* begin *

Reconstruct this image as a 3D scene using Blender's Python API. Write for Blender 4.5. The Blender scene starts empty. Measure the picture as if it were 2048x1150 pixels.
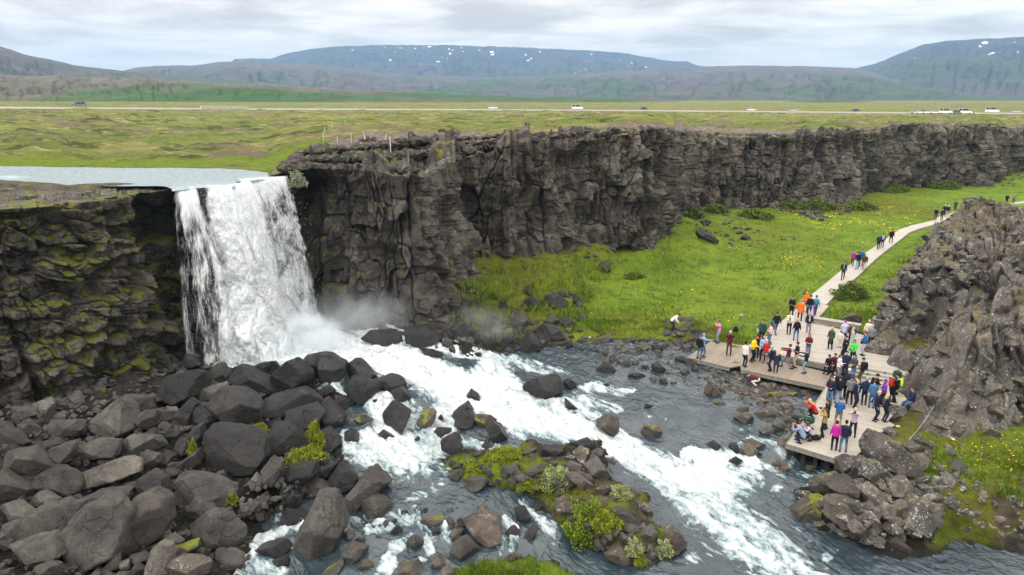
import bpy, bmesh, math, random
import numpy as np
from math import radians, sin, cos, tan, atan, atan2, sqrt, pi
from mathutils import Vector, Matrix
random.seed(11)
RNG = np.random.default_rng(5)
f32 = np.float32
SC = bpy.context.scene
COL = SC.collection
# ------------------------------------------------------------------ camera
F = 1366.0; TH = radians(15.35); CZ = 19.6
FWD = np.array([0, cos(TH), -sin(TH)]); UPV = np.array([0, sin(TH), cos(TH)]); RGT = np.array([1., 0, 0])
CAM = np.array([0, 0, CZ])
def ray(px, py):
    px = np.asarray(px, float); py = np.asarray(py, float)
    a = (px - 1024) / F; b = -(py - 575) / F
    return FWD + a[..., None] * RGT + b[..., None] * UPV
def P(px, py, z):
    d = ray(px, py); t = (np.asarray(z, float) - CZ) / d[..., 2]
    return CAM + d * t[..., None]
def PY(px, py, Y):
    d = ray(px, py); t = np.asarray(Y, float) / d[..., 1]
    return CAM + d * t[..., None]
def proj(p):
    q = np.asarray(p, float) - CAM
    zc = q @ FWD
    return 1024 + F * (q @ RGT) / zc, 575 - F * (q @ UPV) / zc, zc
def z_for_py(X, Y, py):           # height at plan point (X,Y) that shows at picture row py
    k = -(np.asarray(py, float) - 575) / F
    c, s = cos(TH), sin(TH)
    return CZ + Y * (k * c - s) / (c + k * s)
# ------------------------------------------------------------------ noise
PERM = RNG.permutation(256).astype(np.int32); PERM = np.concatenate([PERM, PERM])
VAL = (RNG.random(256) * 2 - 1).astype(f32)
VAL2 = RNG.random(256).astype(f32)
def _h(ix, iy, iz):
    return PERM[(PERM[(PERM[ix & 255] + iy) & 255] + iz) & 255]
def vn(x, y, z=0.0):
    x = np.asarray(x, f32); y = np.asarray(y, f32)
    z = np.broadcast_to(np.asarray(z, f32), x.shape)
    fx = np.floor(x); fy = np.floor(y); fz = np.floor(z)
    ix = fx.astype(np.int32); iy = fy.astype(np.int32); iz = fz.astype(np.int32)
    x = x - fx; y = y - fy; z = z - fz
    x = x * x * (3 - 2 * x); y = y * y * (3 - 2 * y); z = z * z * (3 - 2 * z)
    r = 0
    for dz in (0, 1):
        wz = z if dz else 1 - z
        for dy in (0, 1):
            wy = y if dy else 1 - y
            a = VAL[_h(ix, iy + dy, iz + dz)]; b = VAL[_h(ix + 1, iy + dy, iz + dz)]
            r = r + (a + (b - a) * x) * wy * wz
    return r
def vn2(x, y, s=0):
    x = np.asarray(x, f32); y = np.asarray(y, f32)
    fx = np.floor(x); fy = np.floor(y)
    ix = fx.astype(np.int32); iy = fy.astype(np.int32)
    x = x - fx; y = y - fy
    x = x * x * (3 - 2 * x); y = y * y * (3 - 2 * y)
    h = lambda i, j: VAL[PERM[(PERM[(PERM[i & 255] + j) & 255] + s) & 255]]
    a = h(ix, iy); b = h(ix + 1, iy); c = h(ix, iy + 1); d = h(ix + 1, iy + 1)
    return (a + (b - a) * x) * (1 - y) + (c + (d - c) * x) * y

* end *

Drop the images and repeat the data exactly.

**Expected answer**
Reconstruct this image as a 3D scene using Blender's Python API. Write for Blender 4.5. The Blender scene starts empty. Measure the picture as if it were 2048x1150 pixels.
import bpy, bmesh, math, random
import numpy as np
from math import radians, sin, cos, tan, atan, atan2, sqrt, pi
from mathutils import Vector, Matrix
random.seed(11)
RNG = np.random.default_rng(5)
f32 = np.float32
SC = bpy.context.scene
COL = SC.collection
# ------------------------------------------------------------------ camera
F = 1366.0; TH = radians(15.35); CZ = 19.6
FWD = np.array([0, cos(TH), -sin(TH)]); UPV = np.array([0, sin(TH), cos(TH)]); RGT = np.array([1., 0, 0])
CAM = np.array([0, 0, CZ])
def ray(px, py):
    px = np.asarray(px, float); py = np.asarray(py, float)
    a = (px - 1024) / F; b = -(py - 575) / F
    return FWD + a[..., None] * RGT + b[..., None] * UPV
def P(px, py, z):
    d = ray(px, py); t = (np.asarray(z, float) - CZ) / d[..., 2]
    return CAM + d * t[..., None]
def PY(px, py, Y):
    d = ray(px, py); t = np.asarray(Y, float) / d[..., 1]
    return CAM + d * t[..., None]
def proj(p):
    q = np.asarray(p, float) - CAM
    zc = q @ FWD
    return 1024 + F * (q @ RGT) / zc, 575 - F * (q @ UPV) / zc, zc
def z_for_py(X, Y, py):           # height at plan point (X,Y) that shows at picture row py
    k = -(np.asarray(py, float) - 575) / F
    c, s = cos(TH), sin(TH)
    return CZ + Y * (k * c - s) / (c + k * s)
# ------------------------------------------------------------------ noise
PERM = RNG.permutation(256).astype(np.int32); PERM = np.concatenate([PERM, PERM])
VAL = (RNG.random(256) * 2 - 1).astype(f32)
VAL2 = RNG.random(256).astype(f32)
def _h(ix, iy, iz):
    return PERM[(PERM[(PERM[ix & 255] + iy) & 255] + iz) & 255]
def vn(x, y, z=0.0):
    x = np.asarray(x, f32); y = np.asarray(y, f32)
    z = np.broadcast_to(np.asarray(z, f32), x.shape)
    fx = np.floor(x); fy = np.floor(y); fz = np.floor(z)
    ix = fx.astype(np.int32); iy = fy.astype(np.int32); iz = fz.astype(np.int32)
    x = x - fx; y = y - fy; z = z - fz
    x = x * x * (3 - 2 * x); y = y * y * (3 - 2 * y); z = z * z * (3 - 2 * z)
    r = 0
    for dz in (0, 1):
        wz = z if dz else 1 - z
        for dy in (0, 1):
            wy = y if dy else 1 - y
            a = VAL[_h(ix, iy + dy, iz + dz)]; b = VAL[_h(ix + 1, iy + dy, iz + dz)]
            r = r + (a + (b - a) * x) * wy * wz
    return r
def vn2(x, y, s=0):
    x = np.asarray(x, f32); y = np.asarray(y, f32)
    fx = np.floor(x); fy = np.floor(y)
    ix = fx.astype(np.int32); iy = fy.astype(np.int32)
    x = x - fx; y = y - fy
    x = x * x * (3 - 2 * x); y = y * y * (3 - 2 * y)
    h = lambda i, j: VAL[PERM[(PERM[(PERM[i & 255] + j) & 255] + s) & 255]]
    a = h(ix, iy); b = h(ix + 1, iy); c = h(ix, iy + 1); d = h(ix + 1, iy + 1)
    return (a + (b - a) * x) * (1 - y) + (c + (d - c) * x) * y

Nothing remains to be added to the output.